Subject: All right, answering
Author:
Posted on: 2014-03-20 23:01:00 UTC

In a bit of a shortened way, since I don't want to bring anything political into this, and I'm not 100% certain that I understand your argument. (Yes, this is short compared to what I wanted to write.) You're in quotes.

"I think that there is a difference between, on the one hand, showing, e.g., that women of color can be legitimate love interests; and, on the other hand, portraying alternate sexual behavior as just as normal as heterosexual behavior."

I am... not comfortable whatsoever with how you phrased this (I think maybe you meant "common" instead of "normal," since "normal" is a pretty loaded word and varies from era to era and culture to culture,) but if you meant what I think you mean and you're making a case that we shouldn't have, say, 50% of our media romances be homosexual and 50% be heterosexual... my question is why? The characters involved will, presumably, be fictional personages who are of age and fully capable of making their own choices, and the viewers are all human beings who are completely capable of deciding whether or not they approve, either in general or on a case-by-case basis.

In addition, my "diversity" as an abstract value was taking into account that we need more than just romances in the media: we need committed and supportive friendships, we need strong families, we need intensely personal stories about people who don't need any love interests to make them want to overcome their problems, and we need stories where people are judged by their actions first and any category they happen to fall into second. I mean, personally, I like stories about saving the world. I'd love if the media didn't automatically assume that any character who was going to save the world has to be a straight white male.

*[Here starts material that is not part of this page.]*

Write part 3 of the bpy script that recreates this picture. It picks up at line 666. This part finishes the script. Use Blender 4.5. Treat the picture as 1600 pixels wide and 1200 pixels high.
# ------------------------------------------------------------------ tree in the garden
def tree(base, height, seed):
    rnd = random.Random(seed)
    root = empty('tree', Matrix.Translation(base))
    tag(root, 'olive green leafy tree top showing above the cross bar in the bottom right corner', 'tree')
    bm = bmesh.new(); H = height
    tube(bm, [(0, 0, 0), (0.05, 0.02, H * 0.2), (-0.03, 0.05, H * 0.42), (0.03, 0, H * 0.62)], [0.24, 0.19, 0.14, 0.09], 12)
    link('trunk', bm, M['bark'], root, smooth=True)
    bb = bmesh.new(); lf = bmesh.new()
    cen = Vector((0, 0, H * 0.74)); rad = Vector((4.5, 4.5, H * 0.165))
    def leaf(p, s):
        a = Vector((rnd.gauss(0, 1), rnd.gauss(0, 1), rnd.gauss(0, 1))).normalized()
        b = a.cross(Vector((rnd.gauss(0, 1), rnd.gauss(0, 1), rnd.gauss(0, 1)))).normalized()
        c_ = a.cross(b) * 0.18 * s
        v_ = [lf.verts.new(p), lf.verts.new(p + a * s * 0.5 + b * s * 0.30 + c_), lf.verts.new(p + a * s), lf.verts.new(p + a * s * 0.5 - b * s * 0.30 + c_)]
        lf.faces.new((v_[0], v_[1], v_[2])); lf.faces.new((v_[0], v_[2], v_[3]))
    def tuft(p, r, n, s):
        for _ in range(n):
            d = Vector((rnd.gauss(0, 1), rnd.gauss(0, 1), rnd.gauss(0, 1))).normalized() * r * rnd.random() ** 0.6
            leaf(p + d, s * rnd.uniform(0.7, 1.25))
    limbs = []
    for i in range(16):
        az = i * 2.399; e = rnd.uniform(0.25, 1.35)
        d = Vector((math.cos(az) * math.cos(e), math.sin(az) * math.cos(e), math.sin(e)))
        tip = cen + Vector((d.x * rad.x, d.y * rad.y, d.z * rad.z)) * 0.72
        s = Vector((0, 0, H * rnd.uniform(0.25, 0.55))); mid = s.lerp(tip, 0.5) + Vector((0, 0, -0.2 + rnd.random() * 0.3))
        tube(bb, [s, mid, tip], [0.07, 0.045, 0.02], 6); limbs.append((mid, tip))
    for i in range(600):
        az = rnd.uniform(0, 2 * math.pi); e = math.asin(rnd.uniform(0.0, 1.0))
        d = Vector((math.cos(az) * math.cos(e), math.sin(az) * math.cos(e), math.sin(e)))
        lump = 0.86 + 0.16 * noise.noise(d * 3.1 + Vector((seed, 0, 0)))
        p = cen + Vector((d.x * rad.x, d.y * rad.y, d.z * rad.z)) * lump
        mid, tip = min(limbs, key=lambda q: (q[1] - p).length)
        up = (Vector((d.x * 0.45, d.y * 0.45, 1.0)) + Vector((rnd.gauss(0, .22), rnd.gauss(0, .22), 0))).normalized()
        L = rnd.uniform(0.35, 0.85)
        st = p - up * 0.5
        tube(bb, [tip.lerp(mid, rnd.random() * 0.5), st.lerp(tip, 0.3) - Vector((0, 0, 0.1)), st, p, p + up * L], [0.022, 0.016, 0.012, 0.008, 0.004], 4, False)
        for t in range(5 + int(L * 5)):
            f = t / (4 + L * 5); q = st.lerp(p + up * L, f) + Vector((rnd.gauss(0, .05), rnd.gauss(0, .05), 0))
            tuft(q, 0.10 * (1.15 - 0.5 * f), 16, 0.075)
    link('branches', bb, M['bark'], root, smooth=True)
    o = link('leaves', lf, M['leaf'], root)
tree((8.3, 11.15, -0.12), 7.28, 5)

As for the media's "unwillingness to deviate from social norms," well, the media is influential. Media representation and all the social and cultural aspects of why, say, Hollywood doesn't cast more Asian actors, or more female leading roles, are way too complicated to reduce to a subset of this argument. To make this short, I understand why the media follows well-known storytelling formulas and casting formulas - it's a cultural path of least resistance for them: they know they will make money following the formula.

However, it' is my opinion that if the media woke up tomorrow and decided to pursue more diverse representation - if, say, the leading character of 50% of the movies across all genres scheduled for 2015 was female - they'd find that the majority of society was more than ready to make the transition.

There will be stumbles in the media, and bad portrayals. But there are extremely bad movies even following the current formula. There are plenty of movies that promote frankly awful heterosexual relationships, and books that glorify abuse. Ones that become popular can lead to many copycat works that have the same problems, and to people legitimately believing that the romances in question are good and trying to model their own lives after them, often disastrously. Where the media fails at promoting diverse relationships will often be the same areas they have already failed at promoting healthy heterosexual relationships, which is a problem with the system, and not with inclusion.